Funny how my position (Did I mention I was just a few months away from being tenured?)was given to a favorite of the Principal who is not endorsed nor qualified to teach my subject. I really hate office politics. You work so hard to make something of your life. Over come obstacles just to be shown the door.

2 Years???

Has it really been 2 years since my last post? It seems like an eternity. It was difficult posting during those years teaching on the southside as much of my time was filled with travel.

As of June 18th this year I seem to have an abundance of free time. Chicago laid off hundreds of teachers at the end of this past school year, I was one of them. I went from having a job I loved doing, health insurance, security for my family and a real chance at possibly owning my own home for the first time to unemployment, figuring out which bill I have to pay this month and which one I can put off to be sure to make rent this month.

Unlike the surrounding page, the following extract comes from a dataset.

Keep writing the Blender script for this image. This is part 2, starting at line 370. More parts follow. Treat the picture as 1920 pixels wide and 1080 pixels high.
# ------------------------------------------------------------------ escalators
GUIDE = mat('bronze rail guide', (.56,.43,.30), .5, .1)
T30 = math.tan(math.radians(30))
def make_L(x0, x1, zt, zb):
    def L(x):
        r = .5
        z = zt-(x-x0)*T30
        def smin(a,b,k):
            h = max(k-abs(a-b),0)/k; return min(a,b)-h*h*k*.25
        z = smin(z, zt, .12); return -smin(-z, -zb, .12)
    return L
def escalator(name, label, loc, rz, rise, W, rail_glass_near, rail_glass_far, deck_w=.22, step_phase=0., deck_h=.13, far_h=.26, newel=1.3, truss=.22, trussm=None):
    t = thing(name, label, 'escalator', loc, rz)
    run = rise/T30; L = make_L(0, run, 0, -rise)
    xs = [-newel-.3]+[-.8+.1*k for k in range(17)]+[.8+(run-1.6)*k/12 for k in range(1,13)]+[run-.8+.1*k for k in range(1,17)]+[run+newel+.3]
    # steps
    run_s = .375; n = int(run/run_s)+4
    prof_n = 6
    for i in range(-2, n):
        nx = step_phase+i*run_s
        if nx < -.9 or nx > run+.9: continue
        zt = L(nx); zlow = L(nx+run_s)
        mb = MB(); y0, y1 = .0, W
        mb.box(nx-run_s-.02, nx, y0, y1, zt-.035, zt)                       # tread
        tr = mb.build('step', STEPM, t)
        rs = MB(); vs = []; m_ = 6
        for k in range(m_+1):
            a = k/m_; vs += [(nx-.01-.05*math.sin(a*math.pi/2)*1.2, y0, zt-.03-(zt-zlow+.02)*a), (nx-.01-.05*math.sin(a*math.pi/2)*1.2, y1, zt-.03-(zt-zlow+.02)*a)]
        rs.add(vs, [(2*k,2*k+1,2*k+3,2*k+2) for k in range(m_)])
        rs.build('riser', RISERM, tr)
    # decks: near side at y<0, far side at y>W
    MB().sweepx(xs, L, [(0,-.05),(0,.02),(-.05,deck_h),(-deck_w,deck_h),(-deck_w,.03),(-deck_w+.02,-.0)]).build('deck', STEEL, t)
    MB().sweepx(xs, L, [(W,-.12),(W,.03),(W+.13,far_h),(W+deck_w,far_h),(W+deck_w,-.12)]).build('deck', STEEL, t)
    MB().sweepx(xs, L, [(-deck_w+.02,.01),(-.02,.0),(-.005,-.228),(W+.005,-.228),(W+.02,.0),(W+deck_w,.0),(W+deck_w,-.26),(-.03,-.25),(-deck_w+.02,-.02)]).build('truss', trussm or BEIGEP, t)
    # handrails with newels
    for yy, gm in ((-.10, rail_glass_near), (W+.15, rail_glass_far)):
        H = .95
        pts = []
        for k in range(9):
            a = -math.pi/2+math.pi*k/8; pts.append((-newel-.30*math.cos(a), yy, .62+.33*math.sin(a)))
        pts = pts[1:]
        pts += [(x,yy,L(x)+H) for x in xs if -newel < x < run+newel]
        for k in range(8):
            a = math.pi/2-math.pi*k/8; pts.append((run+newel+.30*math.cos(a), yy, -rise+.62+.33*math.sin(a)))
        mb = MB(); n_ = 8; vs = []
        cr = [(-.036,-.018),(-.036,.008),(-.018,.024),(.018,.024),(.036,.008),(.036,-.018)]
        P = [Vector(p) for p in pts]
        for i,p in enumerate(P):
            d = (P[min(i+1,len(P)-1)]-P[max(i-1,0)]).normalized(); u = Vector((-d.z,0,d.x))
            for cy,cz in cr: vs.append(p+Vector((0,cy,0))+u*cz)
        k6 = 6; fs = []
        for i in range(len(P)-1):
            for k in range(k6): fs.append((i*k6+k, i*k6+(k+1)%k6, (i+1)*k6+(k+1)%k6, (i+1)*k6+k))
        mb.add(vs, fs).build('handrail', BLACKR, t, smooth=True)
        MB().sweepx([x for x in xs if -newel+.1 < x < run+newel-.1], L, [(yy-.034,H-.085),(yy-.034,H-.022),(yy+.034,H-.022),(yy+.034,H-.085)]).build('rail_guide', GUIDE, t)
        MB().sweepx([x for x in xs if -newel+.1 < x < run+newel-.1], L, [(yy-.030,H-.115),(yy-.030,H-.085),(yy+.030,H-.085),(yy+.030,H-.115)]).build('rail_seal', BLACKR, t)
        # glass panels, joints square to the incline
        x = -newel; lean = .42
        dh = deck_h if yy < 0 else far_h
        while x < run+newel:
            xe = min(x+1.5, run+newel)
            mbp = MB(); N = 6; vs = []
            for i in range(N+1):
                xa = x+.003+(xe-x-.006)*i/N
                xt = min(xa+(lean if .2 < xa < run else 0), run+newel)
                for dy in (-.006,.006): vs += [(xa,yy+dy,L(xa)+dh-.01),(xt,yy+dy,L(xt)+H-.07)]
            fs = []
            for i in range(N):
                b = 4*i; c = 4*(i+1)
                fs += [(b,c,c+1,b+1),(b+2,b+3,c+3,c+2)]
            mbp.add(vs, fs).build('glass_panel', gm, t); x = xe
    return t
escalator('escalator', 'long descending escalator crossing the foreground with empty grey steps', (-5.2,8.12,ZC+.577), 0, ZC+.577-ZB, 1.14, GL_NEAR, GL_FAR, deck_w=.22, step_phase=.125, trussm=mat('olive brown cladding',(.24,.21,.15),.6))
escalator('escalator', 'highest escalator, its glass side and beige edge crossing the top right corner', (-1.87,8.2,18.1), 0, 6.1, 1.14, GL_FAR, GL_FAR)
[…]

I have worked full time since the age of 15. Often working 2 jobs at a time. This is the first time in 25 years I have not had at least one job. It is very frightening. I really wanted this last year of high school to be a good one for the boy. Filled with excitement, not anxiety.

Funny, I had just begun a savings program of my own at the beginning of this year. I was putting away into savings $150 a paycheck and $50 a paycheck into the boys saving account. It is that money we have been living off of. Funny, that was going to be the down payment money for a home of our own.

What a horrible time to be a teacher. God forbid if you are a new teacher in the city of Chicago.